Single Sodium Atoms Anchored on N-Doped Porous Carbon: Solid Strongly Basic Catalysts with Uncommon Activity and Stability

Solid strong base catalysts have high potentials in a variety of reactions due to the advantages of negligible corrosion, easy separation, and high efficiency. However, two issues hinder the applications of such catalysts seriously, namely aggregation of basic sites and leaching of active species during reactions. The development of solid strong base catalysts with active sites that are highly dispersed and stable remains a pronounced challenge. In this work, we employed a two-step reduction strategy to anchor Na single atoms on nitrogen-doped porous carbon (NPC) support, producing a high-performance solid strongly basic catalyst named as Na₁/NPC. The alkali precursor NaNO₃ was converted to Na₂O on NPC at 400 ^oC, in which conventional solid base catalyst Na₂O/NPC was generated.
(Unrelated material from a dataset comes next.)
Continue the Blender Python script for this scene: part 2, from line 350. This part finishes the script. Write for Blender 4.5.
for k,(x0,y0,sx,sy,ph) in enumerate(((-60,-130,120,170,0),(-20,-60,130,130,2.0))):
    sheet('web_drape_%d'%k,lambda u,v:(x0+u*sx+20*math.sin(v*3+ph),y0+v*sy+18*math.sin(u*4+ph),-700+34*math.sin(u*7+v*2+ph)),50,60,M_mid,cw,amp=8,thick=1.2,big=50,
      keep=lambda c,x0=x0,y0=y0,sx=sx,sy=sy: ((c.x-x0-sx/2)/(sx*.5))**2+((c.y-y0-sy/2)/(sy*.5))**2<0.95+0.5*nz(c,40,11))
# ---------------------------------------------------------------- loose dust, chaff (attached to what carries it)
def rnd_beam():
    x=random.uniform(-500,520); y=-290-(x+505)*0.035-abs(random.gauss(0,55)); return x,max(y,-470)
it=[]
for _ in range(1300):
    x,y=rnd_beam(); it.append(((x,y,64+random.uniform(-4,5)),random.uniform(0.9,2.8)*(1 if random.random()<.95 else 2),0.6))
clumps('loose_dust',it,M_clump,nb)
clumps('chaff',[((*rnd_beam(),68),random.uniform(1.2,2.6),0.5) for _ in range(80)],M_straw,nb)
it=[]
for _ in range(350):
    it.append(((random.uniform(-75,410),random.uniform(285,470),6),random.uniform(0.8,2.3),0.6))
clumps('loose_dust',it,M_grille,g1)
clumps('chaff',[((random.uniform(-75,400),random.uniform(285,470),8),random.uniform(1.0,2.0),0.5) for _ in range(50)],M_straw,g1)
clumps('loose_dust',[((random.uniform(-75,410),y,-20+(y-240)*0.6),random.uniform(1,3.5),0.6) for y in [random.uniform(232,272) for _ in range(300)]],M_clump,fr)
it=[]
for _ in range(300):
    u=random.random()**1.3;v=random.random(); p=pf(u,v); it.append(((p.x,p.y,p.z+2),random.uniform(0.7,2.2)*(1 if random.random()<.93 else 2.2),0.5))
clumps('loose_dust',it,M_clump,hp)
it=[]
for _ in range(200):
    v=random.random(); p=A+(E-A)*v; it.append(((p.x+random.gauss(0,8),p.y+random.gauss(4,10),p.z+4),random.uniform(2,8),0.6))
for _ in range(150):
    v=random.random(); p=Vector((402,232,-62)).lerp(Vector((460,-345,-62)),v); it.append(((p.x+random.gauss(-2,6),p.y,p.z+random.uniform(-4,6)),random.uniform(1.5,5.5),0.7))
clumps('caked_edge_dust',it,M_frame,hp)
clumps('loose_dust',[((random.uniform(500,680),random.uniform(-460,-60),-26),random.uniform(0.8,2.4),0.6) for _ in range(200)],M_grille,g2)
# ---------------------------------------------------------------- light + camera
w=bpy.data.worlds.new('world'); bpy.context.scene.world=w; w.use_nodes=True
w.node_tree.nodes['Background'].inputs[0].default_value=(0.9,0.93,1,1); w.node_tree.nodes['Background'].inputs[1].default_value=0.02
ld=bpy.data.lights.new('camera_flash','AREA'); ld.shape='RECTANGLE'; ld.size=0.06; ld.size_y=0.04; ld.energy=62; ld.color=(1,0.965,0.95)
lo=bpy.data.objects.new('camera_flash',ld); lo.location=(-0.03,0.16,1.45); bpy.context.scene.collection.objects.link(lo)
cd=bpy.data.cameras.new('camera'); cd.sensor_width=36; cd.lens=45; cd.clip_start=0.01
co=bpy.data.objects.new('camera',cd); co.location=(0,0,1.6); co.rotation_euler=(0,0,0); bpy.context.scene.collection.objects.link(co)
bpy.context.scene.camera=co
Upon heat treatment at 850 ^oC, Na₂O was further reduced to Na single atoms anchored on NPC, creating Na₁/NPC. Experimental studies and theoretical calculations show that Na is structurally embedded on the support in penta-coordinated configuration (Na-C₃N₂). The synergistic effect of highly dispersed Na atoms and nitrogen doping results in uncommon catalytic activity and stability. In transesterification between methanol and ethylene carbonate to produce dimethyl carbonate (DMC), the yield of DMC reaches 48.4% over Na₁/NPC, corresponding to a turnover frequency (TOF) of 129.4 h^-1, which is far beyond the conventional counterpart Na₂O/NPC (63.3 h^-1) and various reported solid base catalysts. The catalytic activity of Na₁/NPC almost keeps constant during five cycles, while 87% of activity is lost for Na₂O/NPC due to the leaching of basic sites. This work might offer new ideas for the development of efficient single-atom solid strong base catalysts with high efficiency.